Saturday, October 29, 2016

Day 189 : Intern Week 2 + life

Intern Week 2 
Finally, it is the end of Week 2 for internship! However, as days goes by, I will have more projects and things to do for the company unlike the first week where I'm just sitting around my office desk and munching on my snacks. Now I have to pretend to be busy, either walking around the whole of Changi Airport ( Yes, ALL 3 TERMINALS ) or going to site with my safety helmet and vest and take photos of what are suppose to be changed according to the specs stated in the contract made for the expansion of Terminal 1. Having Eunice, Ya Yun and Wei Jian in my office feels a little less boring though we are still segregated by an imaginary wall where there are other supervisors who will look if we are chit chatting or slacking off. Honestly, I'd rather be printing and do filings for the others than to be daydreaming in the cold and quiet office or lounge that I always go because there will be lesser eyes to look at us interns, being useless and just walking around aimlessly and having no knowledge in fixing nor operating any machine. 
.
.
.
.
.
.
Everything seems to be going well until yesterday when you took more than 24 hours to reply my snap. You look at your instagram, post a snap story, opened my snap story but not my private snap to you. I wonder why it happened though, I've only done it to people whom I don't wish to speak to ever again though, is that the same feeling you have for me? Am I being annoying just have my name pop out as a notification on your phone? Arghhh, we shall see until the end of November I guess... or until the end of 2016 if I can finally decide on what is my stand...

Monday, October 10, 2016

Day 170 : 2 Sighs

2 Sighs
What seems like a good idea before doesn't seem to go as what I've expected and planned for. Should I take a step back and consider running back to the split roads where I'm forced to choose between the two routes. Despite numerous attempts to get our conversation to be longer and also more interesting, your replies are always a force closure by replying only what I asked and using no more than three words like " Haha yea " , " Nope " and " So exp , LOL ". I'm really disturbed by this because the texts and topics I talked to you about can always be extended and whats more intriguing is that the 3 word replies can take you up NO LESS than 24 hours. I have to wait exactly and mostly more than a day for just a short reply which pretty much shows how much you want to speak to me. Just, bye will probably be a better reply instead. I really am infuriated by such replies, and I believe you knew it all along. So instead of beating around the bush, why can't you just talk to me on the phone or at least give me a proper sign that you don't want and don't need me to be around because I'm of no more use to you after not showering you with all the allowances I have. I would have probably gotten you the Chanel perfume you wanted but I assume I'm lucky for not gifting it too early since the few months of not being around you can make you change inside out. According to such statistic, we will never still be together when I'm serving my 2 years of National Service and you will probably be looking to spend time with another guy you meet in the University you study in. 

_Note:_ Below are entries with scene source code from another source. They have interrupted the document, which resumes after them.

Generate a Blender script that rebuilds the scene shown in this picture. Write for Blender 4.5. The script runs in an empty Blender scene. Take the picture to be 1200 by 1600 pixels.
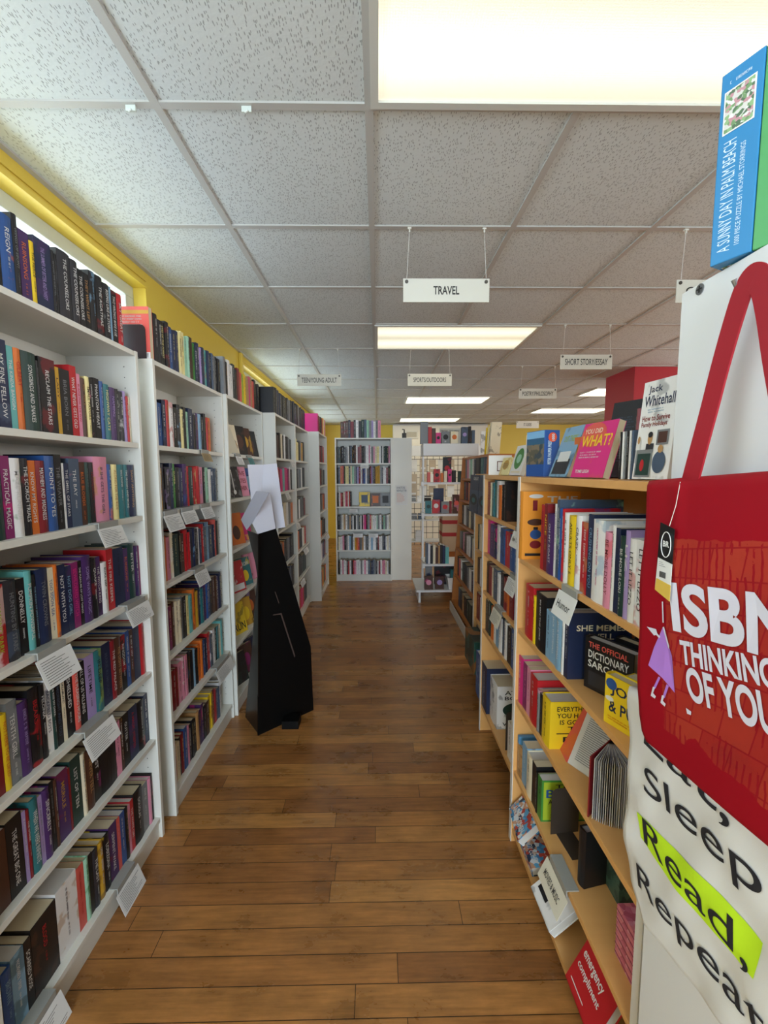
import bpy, math, random
from mathutils import Vector, Matrix
random.seed(7)
SC = bpy.context.scene
COL = SC.collection
# ------------------------------------------------------------------ camera, world, lights, exposure
F, PITCH, YAW, ROLL, HC = 664.94, .0953, .0149, -.0036, 1.5566
cam_d = bpy.data.cameras.new('camera'); cam = bpy.data.objects.new('camera', cam_d); COL.objects.link(cam)
cam_d.sensor_fit = 'VERTICAL'; cam_d.sensor_height = 36; cam_d.sensor_width = 36
cam_d.lens = 36 * F / 1600; cam_d.clip_start = .02; cam_d.clip_end = 100
cam.matrix_world = Matrix.Translation((0, 0, HC)) @ Matrix.Rotation(-YAW, 4, 'Z') @ Matrix.Rotation(math.pi/2 - PITCH, 4, 'X') @ Matrix.Rotation(ROLL, 4, 'Z')
SC.camera = cam
w = bpy.data.worlds.new('daylight'); SC.world = w; w.use_nodes = True
w.node_tree.nodes['Background'].inputs[0].default_value = (.72, .88, 1, 1)
w.node_tree.nodes['Background'].inputs[1].default_value = 8.0
SC.view_settings.view_transform = 'Standard'; SC.view_settings.look = 'None'
SC.view_settings.gamma = 1; SC.view_settings.use_curve_mapping = False
SC.view_settings.exposure = 0.0
FIXTURE = 0.95          # strength of the fluorescent diffusers
def area(name, loc, rot, sx, sy, power, color):
    d = bpy.data.lights.new(name, 'AREA'); d.shape = 'RECTANGLE'; d.size = sx; d.size_y = sy; d.energy = power; d.color = color
    o = bpy.data.objects.new(name, d); o.location = loc; o.rotation_euler = rot; COL.objects.link(o); return o
# daylight coming in by the shop front behind the camera
area('shop_front_daylight', (-.1, -3.3, 1.6), (math.radians(90), 0, math.radians(-8)), 2.0, 1.9, 205, (.70, .85, 1))
area('added_side_fill', (6.0, 3.5, 1.7), (0, math.radians(90), 0), 1.4, 7.0, 190, (.95, .96, 1))  # added fill lamp by the windowless right wall, brightens the far aisle

CEIL = 2.609
WX = -1.215
# ------------------------------------------------------------------ camera maths used to read distances off real planes
def proj(X, Y, Z):
    Z = Z - HC; c, s = math.cos(YAW), math.sin(YAW); X, Y = c*X - s*Y, s*X + c*Y
    d = Y*math.cos(PITCH) - Z*math.sin(PITCH); u = Y*math.sin(PITCH) + Z*math.cos(PITCH)
    if d < .02: return (-9999, -9999)
    a, b = F*X/d, -F*u/d
    return 600 + a*math.cos(ROLL) - b*math.sin(ROLL), 800 + a*math.sin(ROLL) + b*math.cos(ROLL)
def ray(px, py):
    x, y = px - 600, py - 800
    a = (x*math.cos(ROLL) + y*math.sin(ROLL))/F; b = -(-x*math.sin(ROLL) + y*math.cos(ROLL))/F
    Yc = math.cos(PITCH) + b*math.sin(PITCH); Zc = -math.sin(PITCH) + b*math.cos(PITCH)
    c, s = math.cos(YAW), math.sin(YAW)
    return Vector((c*a + s*Yc, -s*a + c*Yc, Zc))
def at(px, py, X=None, Y=None, Z=None, P=None, N=None):
    r = ray(px, py); o = Vector((0, 0, HC))
    if X is not None: t = X / r.x
    elif Y is not None: t = Y / r.y
    elif Z is not None: t = (Z - HC) / r.z
    else: t = (Vector(P) - o).dot(Vector(N)) / r.dot(Vector(N))
    return o + r*t
def y_of(px, X, Z):
    lo, hi = .25, 12
    for _ in range(40):
        m = (lo + hi)/2; q = proj(X, m, Z)[0]
        if (q < px) == (X < 0): lo = m
        else: hi = m
    return (lo + hi)/2

# ------------------------------------------------------------------ materials
def lin(h):
    h = h.lstrip('#'); v = [int(h[i:i+2], 16)/255 for i in (0, 2, 4)]
    return tuple((c/12.92 if c <= .04045 else ((c+.055)/1.055)**2.4) for c in v) + (1,)
MC = {}
def mat(name, col, rough=.5, metal=0, emis=0, bump=None, spec=.5):
    if name in MC: return MC[name]
    m = bpy.data.materials.new(name); m.use_nodes = True; nt = m.node_tree; b = nt.nodes['Principled BSDF']
    c = lin(col) if isinstance(col, str) else col
    b.inputs['Base Color'].default_value = c; b.inputs['Roughness'].default_value = rough; b.inputs['Metallic'].default_value = metal
    b.inputs['Specular IOR Level'].default_value = spec
    if emis: b.inputs['Emission Color'].default_value = c; b.inputs['Emission Strength'].default_value = emis
    if bump:
        n = nt.nodes.new('ShaderNodeTexNoise'); n.inputs['Scale'].default_value = bump[0]; n.inputs['Detail'].default_value = 4
        t = nt.nodes.new('ShaderNodeTexCoord'); nt.links.new(t.outputs['Object'], n.inputs['Vector'])
        u = nt.nodes.new('ShaderNodeBump'); u.inputs['Strength'].default_value = bump[1]; u.inputs['Distance'].default_value = bump[2]
        nt.links.new(n.outputs[0], u.inputs['Height']); nt.links.new(u.outputs[0], b.inputs['Normal'])
    MC[name] = m; return m
def N(nt, t, **k):
    n = nt.nodes.new(t)
    for a, v in k.items(): setattr(n, a, v)
    return n
def mth(nt, op, a, b=None, c=None):
    n = N(nt, 'ShaderNodeMath', operation=op)
    for i, v in enumerate((a, b, c)):
        if v is None: continue
        if isinstance(v, (int, float)): n.inputs[i].default_value = v
        else: nt.links.new(v, n.inputs[i])
    return n.outputs[0]
def mixc(nt, f, a, b, blend='MIX'):
    n = N(nt, 'ShaderNodeMix', data_type='RGBA', blend_type=blend)
    for s, v in ((n.inputs[0], f), (n.inputs[6], a), (n.inputs[7], b)):
        if isinstance(v, (int, float)): s.default_value = v
        elif isinstance(v, tuple): s.default_value = v
        else: nt.links.new(v, s)
    return n.outputs[2]

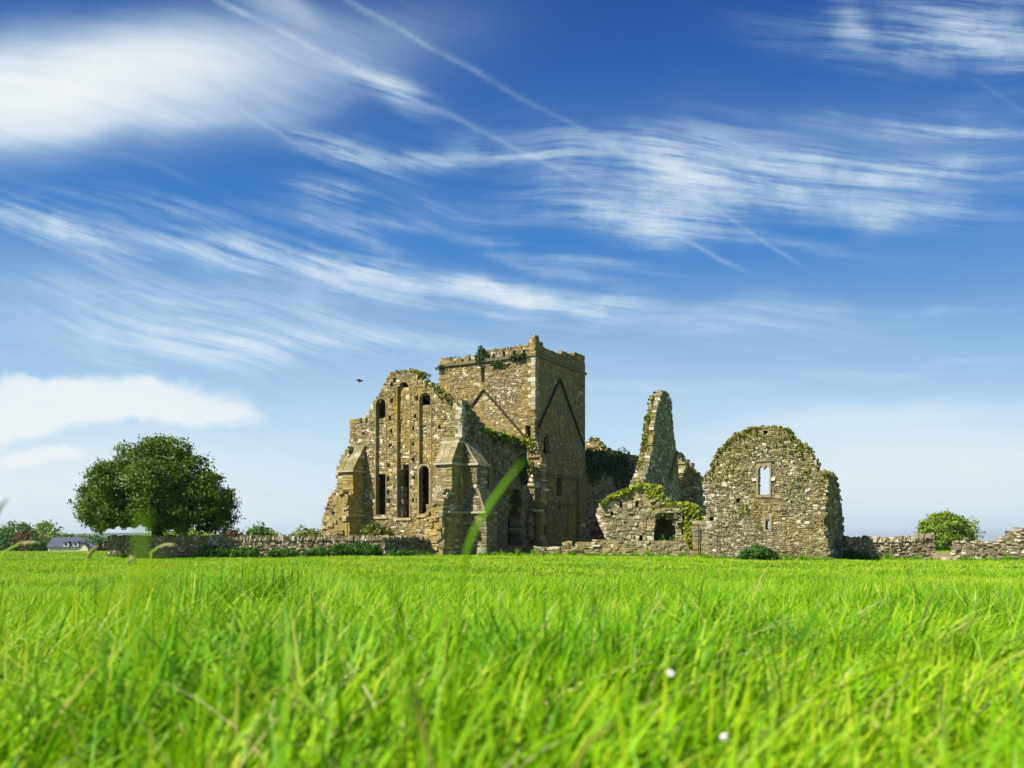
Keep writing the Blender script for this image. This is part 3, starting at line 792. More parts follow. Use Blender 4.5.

Why must you crush my wish and trust and yet feeling not a single bit of bitterness for forsaking our friendship(?). Have the time spent together meant nothing at all to you but just a shadow that accompanies you? *scratching my head* Should I continue trying to talk to you? I mean... what if its all just me and I'm just stubbornly standing, waiting for a day to come when you finally can have the eye contact like we used to have.

Tuesday, October 4, 2016

Day 164 : Reset to zero

ZERO
So... results of the wait is that she is finally willing to try again with what we had left from the torn bits and pieces of friendship that was disastrous. However, she reminded that she wants the idea of me chasing her to stop completely. Well, definitely it will because of the long break, I've already gotten over and move on to finding someone else instead of stepping into the same pit hole that I've plunged into twice... Once's an accident, second a mistake, third's a fool. So, I swore that I will not be what I was in the past as feelings are something that come and go. Falling in love with the same girl twice do make me worry a little that there will be a third. However, risks are meant to be taken if I want to keep her presence around me. 

Due to the long and quiet cold war that we had, awkward tension is there and we have ran out of topic in just a few sentences. I'm thinking I'll buy a movie ticket and give it along with her birthday card on 29th November and if she thinks that our friendship is worth treasuring, maybe just MAYBE she will come on the date that I will prepare for. She's never the push and pull kind of girl anyway, always having someone to do the plans and initiate the outings / dates. Shall hope that I will fully get rid the part of me that wants to linger around her despite the determination to terminate my affection for her. Unless, she gives me a different feelings from what she was before that I was in love with, I guess it will be another long run for me.